**Given exercise:** Transcribe, exactly as they appear, the line that contains "Write part 3", the line that contains "portal(nm, (XO, (a+b)/2, (z0+z1)/2), (0, PI/2, 0), z1-z0, b-a)", and every line in between, and nothing else.

**Exercise materials:**

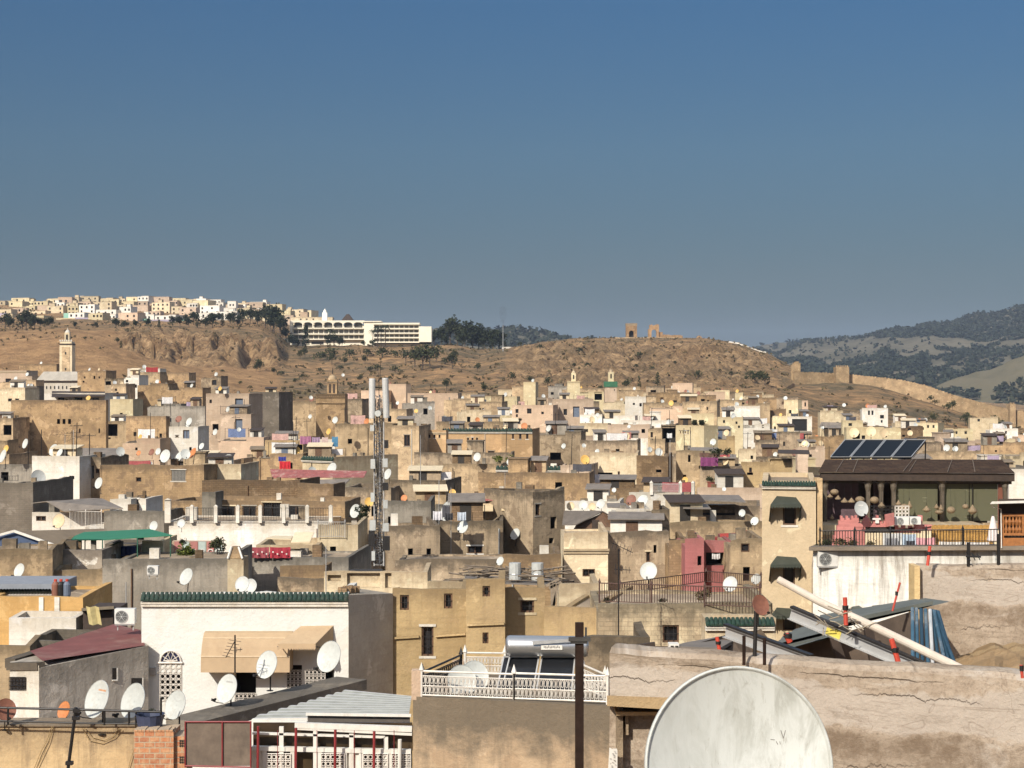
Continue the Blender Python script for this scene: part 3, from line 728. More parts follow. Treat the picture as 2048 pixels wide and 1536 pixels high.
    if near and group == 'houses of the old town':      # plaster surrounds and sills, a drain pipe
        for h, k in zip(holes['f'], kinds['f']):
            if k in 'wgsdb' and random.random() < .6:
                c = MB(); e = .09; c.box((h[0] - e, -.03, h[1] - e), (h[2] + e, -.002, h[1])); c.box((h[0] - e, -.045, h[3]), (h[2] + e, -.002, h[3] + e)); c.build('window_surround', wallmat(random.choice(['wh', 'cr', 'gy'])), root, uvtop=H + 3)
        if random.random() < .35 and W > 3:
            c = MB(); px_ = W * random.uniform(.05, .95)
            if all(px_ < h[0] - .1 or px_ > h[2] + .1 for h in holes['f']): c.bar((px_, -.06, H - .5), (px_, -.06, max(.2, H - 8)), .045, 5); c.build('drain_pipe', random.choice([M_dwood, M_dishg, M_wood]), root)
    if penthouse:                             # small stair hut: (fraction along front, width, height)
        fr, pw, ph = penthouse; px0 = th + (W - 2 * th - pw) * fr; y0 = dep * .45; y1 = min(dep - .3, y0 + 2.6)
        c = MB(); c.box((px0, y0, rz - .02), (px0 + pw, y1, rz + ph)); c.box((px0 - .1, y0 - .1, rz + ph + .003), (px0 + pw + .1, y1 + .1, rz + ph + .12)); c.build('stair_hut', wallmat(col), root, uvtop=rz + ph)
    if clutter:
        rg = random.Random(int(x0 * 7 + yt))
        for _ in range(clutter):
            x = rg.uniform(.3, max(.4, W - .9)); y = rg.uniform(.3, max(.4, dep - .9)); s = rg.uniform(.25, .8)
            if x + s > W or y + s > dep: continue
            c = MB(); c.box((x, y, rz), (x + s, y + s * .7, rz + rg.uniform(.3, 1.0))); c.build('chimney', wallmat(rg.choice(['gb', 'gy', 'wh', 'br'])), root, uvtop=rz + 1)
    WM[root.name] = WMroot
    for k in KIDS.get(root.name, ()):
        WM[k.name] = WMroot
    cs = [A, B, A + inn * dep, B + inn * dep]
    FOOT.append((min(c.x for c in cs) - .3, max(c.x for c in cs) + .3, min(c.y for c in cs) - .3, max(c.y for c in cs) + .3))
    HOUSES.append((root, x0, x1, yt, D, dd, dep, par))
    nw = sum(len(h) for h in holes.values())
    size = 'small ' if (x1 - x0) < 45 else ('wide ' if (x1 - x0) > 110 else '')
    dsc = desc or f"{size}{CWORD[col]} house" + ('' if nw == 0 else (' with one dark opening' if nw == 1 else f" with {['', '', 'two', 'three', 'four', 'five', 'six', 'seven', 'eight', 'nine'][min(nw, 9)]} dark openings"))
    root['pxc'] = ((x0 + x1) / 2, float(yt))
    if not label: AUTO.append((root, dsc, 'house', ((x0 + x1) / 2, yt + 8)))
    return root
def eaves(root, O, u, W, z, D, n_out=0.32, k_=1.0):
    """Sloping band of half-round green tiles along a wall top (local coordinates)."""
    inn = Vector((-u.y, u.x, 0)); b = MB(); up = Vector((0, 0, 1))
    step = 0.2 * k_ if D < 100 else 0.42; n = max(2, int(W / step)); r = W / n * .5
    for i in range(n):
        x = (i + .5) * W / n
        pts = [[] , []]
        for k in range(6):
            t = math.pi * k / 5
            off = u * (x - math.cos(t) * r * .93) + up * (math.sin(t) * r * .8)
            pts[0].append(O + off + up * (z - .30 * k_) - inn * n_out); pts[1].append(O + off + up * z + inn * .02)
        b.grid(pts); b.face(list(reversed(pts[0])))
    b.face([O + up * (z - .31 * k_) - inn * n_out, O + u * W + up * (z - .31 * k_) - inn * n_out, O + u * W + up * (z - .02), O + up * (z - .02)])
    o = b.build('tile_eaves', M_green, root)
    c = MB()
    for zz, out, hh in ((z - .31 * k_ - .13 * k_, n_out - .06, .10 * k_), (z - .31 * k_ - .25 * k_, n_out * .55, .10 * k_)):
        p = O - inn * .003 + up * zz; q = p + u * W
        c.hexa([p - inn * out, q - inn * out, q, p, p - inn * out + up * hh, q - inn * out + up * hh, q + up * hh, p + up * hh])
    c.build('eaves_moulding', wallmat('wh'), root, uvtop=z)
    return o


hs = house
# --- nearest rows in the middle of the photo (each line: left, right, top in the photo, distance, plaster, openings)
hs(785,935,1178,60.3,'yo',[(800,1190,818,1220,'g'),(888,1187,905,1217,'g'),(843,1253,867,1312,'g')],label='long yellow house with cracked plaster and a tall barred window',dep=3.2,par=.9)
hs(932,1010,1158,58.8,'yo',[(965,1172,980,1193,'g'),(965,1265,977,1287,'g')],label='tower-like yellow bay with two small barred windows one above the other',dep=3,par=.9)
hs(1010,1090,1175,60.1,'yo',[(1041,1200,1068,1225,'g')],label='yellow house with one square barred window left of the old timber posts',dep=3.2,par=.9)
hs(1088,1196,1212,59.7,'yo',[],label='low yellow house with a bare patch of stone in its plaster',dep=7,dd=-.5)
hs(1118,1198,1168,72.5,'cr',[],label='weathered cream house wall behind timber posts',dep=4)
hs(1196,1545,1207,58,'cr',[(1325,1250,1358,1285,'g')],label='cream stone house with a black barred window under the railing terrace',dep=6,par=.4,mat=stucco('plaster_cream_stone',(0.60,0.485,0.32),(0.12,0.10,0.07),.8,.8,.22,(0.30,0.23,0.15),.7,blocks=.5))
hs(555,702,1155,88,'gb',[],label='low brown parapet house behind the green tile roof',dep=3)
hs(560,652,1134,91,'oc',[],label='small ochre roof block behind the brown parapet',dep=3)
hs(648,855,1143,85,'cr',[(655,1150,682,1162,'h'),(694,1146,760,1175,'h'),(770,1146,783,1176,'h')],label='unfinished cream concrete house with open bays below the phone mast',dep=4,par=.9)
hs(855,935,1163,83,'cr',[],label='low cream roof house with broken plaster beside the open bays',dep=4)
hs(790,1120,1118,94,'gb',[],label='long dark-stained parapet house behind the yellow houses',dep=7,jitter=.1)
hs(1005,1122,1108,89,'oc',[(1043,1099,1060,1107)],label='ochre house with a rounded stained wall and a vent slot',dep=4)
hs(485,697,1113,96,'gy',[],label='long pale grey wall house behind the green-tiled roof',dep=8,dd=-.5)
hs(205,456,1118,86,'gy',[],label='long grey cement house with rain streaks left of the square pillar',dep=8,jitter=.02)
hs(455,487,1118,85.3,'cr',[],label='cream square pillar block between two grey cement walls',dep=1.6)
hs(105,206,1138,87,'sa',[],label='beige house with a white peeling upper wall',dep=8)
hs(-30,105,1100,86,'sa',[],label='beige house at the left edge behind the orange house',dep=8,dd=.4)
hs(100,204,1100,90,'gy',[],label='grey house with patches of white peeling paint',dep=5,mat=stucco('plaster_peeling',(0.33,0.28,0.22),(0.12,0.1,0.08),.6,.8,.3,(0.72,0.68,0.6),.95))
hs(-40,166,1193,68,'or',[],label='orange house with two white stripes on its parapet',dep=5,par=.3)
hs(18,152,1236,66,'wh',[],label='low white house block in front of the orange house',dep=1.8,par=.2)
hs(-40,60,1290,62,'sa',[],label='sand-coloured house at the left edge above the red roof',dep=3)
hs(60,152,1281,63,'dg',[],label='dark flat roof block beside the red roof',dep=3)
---
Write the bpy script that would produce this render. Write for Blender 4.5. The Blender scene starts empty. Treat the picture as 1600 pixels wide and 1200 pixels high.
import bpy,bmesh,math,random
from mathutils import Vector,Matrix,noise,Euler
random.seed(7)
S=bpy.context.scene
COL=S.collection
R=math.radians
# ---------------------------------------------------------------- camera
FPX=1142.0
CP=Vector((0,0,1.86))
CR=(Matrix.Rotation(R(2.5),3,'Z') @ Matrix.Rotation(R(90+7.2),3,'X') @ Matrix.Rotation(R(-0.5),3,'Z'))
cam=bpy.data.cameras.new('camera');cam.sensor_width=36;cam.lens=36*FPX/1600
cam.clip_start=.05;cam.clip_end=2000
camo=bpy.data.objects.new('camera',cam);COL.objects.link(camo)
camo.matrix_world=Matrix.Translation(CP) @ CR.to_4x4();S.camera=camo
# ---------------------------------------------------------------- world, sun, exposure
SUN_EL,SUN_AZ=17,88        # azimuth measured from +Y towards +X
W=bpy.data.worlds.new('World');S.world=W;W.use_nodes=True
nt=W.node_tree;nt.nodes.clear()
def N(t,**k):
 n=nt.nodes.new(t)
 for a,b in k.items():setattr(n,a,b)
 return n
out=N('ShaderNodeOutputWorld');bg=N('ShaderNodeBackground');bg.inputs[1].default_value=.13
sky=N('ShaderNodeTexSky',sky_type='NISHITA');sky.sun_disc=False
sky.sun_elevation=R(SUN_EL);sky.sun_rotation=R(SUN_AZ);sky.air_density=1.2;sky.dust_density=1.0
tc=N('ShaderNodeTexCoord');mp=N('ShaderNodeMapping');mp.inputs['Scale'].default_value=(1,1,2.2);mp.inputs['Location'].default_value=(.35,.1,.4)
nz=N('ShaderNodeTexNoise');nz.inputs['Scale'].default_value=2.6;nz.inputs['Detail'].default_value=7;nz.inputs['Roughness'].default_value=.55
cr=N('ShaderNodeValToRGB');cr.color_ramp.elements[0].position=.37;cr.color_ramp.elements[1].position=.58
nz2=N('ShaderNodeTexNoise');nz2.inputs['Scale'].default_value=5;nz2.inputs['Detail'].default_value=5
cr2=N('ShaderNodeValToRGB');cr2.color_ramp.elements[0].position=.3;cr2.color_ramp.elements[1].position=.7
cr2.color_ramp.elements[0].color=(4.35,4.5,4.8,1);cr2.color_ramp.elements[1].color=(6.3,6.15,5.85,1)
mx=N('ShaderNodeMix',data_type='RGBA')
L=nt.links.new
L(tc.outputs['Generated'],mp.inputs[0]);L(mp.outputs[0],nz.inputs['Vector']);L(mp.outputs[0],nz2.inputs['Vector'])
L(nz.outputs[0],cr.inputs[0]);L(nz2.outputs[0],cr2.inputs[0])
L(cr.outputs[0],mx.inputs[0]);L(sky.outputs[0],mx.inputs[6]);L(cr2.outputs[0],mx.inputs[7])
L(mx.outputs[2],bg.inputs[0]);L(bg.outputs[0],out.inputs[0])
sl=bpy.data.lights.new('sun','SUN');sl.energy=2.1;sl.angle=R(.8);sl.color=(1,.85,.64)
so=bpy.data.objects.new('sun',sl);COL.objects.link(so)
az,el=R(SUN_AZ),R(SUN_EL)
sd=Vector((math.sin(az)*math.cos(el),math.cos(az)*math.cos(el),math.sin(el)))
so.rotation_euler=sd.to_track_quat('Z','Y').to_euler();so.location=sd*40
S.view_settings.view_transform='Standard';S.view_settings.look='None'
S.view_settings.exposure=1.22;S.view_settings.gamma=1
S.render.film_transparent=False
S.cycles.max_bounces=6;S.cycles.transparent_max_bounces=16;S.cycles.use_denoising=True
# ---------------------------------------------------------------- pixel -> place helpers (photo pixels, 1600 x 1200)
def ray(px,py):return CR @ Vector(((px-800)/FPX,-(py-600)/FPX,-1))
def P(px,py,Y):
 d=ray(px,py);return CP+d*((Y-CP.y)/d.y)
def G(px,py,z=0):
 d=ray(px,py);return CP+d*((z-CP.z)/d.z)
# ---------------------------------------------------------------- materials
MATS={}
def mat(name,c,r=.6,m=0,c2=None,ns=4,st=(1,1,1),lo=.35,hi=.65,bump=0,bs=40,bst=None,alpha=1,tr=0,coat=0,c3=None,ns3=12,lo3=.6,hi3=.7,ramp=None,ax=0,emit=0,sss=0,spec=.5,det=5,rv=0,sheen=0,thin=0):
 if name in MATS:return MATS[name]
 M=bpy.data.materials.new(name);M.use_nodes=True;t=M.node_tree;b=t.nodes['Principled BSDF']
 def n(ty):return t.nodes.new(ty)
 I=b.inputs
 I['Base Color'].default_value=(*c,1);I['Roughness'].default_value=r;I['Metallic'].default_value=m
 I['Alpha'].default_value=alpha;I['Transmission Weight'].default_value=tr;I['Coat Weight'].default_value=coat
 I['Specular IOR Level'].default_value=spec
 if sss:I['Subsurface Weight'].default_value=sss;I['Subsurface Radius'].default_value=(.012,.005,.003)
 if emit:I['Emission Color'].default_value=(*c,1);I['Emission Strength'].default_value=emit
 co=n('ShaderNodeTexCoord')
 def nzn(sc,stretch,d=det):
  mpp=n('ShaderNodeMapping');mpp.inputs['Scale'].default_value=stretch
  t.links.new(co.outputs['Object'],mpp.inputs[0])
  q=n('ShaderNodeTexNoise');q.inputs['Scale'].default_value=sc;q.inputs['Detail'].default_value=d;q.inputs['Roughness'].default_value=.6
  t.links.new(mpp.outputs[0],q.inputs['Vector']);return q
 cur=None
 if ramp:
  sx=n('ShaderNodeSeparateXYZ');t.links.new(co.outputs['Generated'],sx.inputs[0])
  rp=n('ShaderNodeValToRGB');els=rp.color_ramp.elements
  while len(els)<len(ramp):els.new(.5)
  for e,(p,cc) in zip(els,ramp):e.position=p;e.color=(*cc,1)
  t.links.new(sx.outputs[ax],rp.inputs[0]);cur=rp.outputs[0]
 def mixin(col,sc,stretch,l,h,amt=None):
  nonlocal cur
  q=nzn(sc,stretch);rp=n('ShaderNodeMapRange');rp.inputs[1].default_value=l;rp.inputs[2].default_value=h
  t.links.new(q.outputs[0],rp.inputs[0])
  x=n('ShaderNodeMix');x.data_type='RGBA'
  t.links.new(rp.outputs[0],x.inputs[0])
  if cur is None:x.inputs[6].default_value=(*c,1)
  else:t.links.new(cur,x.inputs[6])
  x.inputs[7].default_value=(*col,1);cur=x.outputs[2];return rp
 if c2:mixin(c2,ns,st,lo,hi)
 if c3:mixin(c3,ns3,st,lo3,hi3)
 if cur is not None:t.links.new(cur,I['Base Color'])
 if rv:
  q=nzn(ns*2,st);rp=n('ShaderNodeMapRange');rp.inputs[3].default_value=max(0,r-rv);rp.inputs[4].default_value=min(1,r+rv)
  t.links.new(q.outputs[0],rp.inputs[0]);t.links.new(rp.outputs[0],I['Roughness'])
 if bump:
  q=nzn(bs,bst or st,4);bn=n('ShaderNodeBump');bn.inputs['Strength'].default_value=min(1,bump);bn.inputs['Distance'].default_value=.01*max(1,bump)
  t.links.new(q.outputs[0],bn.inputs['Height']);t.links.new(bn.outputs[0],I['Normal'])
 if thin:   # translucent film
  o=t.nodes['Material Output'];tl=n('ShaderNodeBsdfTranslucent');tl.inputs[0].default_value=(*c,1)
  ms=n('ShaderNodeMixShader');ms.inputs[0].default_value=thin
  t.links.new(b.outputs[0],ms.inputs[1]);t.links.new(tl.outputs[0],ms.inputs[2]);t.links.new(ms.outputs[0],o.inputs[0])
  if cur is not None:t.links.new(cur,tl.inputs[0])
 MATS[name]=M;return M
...
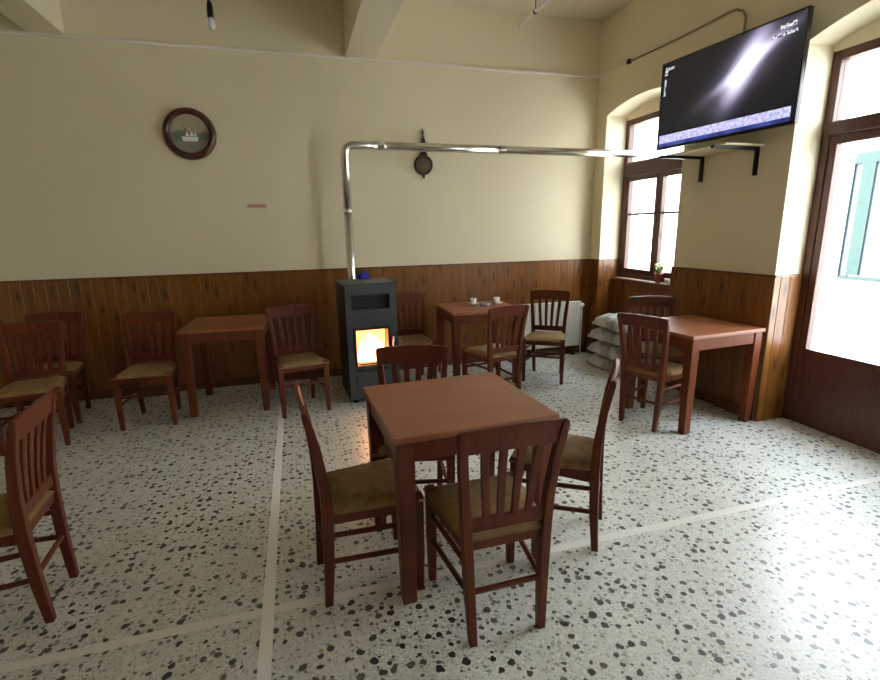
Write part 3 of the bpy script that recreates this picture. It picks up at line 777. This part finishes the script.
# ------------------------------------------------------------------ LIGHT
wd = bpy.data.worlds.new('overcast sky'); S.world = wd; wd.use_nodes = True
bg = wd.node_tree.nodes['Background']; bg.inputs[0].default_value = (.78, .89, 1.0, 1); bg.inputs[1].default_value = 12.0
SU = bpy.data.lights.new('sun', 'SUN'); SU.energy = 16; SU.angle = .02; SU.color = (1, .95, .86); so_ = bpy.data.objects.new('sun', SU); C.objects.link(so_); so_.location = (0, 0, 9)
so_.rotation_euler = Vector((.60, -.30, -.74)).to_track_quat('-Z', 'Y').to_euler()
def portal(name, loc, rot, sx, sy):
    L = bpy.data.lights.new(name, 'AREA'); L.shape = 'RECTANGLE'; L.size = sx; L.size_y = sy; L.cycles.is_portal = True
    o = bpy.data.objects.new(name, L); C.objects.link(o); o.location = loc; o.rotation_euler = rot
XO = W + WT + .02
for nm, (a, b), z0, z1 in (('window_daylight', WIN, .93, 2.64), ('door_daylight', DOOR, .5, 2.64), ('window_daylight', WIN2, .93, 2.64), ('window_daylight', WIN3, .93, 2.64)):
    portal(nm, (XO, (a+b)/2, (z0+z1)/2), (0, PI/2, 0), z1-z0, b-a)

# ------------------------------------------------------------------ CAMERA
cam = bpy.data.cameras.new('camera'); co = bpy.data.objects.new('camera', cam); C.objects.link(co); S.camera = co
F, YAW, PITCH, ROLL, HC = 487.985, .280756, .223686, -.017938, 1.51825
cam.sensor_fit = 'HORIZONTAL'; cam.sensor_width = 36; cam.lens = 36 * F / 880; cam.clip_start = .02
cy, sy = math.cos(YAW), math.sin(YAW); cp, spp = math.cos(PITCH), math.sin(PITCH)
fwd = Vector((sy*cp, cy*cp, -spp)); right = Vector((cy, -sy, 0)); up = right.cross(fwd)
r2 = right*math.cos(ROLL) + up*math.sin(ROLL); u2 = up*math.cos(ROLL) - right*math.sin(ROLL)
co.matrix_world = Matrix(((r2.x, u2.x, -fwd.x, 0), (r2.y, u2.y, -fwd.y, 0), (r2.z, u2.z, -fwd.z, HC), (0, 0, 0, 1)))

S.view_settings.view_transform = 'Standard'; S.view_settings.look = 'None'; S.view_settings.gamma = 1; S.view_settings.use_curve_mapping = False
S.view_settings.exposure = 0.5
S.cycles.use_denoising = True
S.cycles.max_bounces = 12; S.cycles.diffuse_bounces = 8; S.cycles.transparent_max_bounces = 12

**Answer to this task:**
Write part 3 of the bpy script that recreates this picture. It picks up at line 777. This part finishes the script.
# ------------------------------------------------------------------ LIGHT
wd = bpy.data.worlds.new('overcast sky'); S.world = wd; wd.use_nodes = True
bg = wd.node_tree.nodes['Background']; bg.inputs[0].default_value = (.78, .89, 1.0, 1); bg.inputs[1].default_value = 12.0
SU = bpy.data.lights.new('sun', 'SUN'); SU.energy = 16; SU.angle = .02; SU.color = (1, .95, .86); so_ = bpy.data.objects.new('sun', SU); C.objects.link(so_); so_.location = (0, 0, 9)
so_.rotation_euler = Vector((.60, -.30, -.74)).to_track_quat('-Z', 'Y').to_euler()
def portal(name, loc, rot, sx, sy):
    L = bpy.data.lights.new(name, 'AREA'); L.shape = 'RECTANGLE'; L.size = sx; L.size_y = sy; L.cycles.is_portal = True
    o = bpy.data.objects.new(name, L); C.objects.link(o); o.location = loc; o.rotation_euler = rot
XO = W + WT + .02
for nm, (a, b), z0, z1 in (('window_daylight', WIN, .93, 2.64), ('door_daylight', DOOR, .5, 2.64), ('window_daylight', WIN2, .93, 2.64), ('window_daylight', WIN3, .93, 2.64)):
    portal(nm, (XO, (a+b)/2, (z0+z1)/2), (0, PI/2, 0), z1-z0, b-a)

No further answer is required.